Release your inner puppy

For those that know me well, it will come as no small surprise, that my partner and I have recently taken a puppy into our home.

It’s also fair to say that although it’s very cute, it comes with super responsibility, and it is a real life-changer, but hopefully when the ‘training phase’ is over, we’ll be left with a joyous bundle of fluff.

It did make me realise though, the way a puppy views life is a not something to be sniffed at, and perhaps a lesson to us all.

One of the most rewarding things about having a puppy is the welcome you receive when coming home. The puppy is never in a bad mood, never too busy to look up when I walk through the door, and never grunts a half-hearted ‘morning’ when I see her for the first time each day. She leaps and bounds and tells me her day just got better because she saw me for the first time. I’m not suggesting employing such a greeting in your office, but a chirpy and genuine ‘good morning’ to your friends and colleagues will tell them that you care, you are interested in them and with that, you help them to approach their day with a smile, rather than a heavy heart.

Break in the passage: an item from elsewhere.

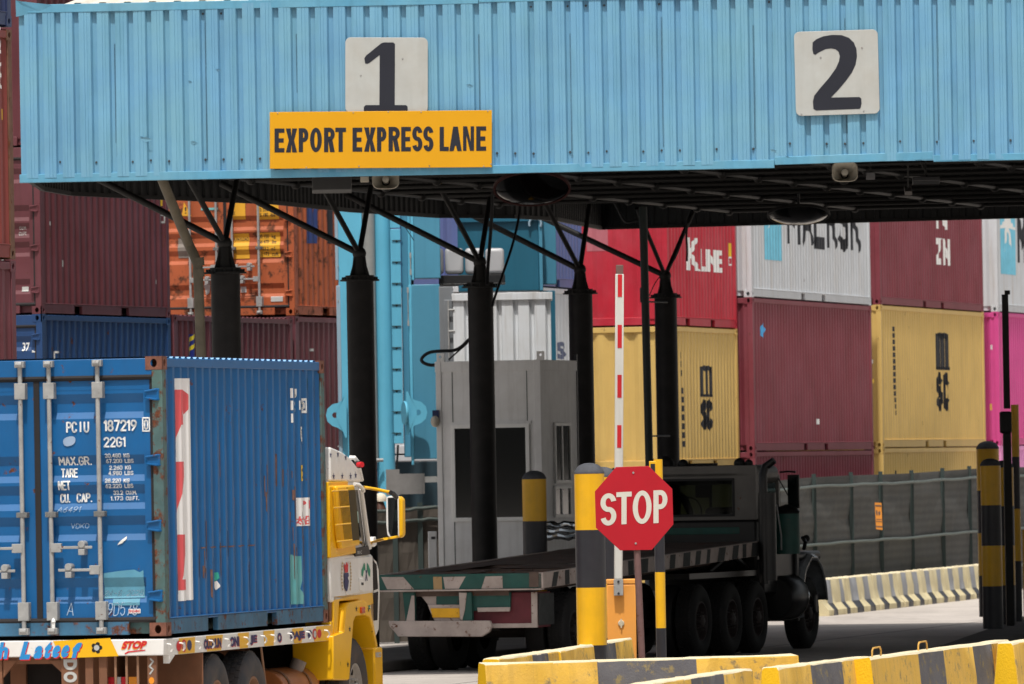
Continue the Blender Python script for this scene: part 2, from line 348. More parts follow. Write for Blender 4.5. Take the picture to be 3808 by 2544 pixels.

In a puppy’s world, everything is new and exciting, and that excitement is a joy to watch. A walk is always fun, a stick is like Christmas, and an old sock… well words cannot explain! Look around your team and spot the puppies; those that approach everything with a smile. They like to learn, they like new things, they have a slight bounce in their step, and they are super positive. They are probably the best performers too, certainly the clients’ favourite. Don’t you prefer to work with the puppies in your team?

There is also a lesson in puppy training. Positive encouragement is always better than punishment. Scold a puppy and you end its world, its sad eyes can melt even a cold heart. But reward and encourage a puppy to do things right or better, and it doesn’t just learn, but it enjoys the process. This is the best way to train a new member of your team. Highlighting or even ridiculing mistakes as your new starter is learning will only encourage them to hide their next mistake. Too much telling will stifle creativity and experimentation, the only route to real change.

A puppy can change you, and so can each new person that joins your team.

So as they learn, make sure you do too. Learn from their fresh new view of the world, it could in a small way, make yours better.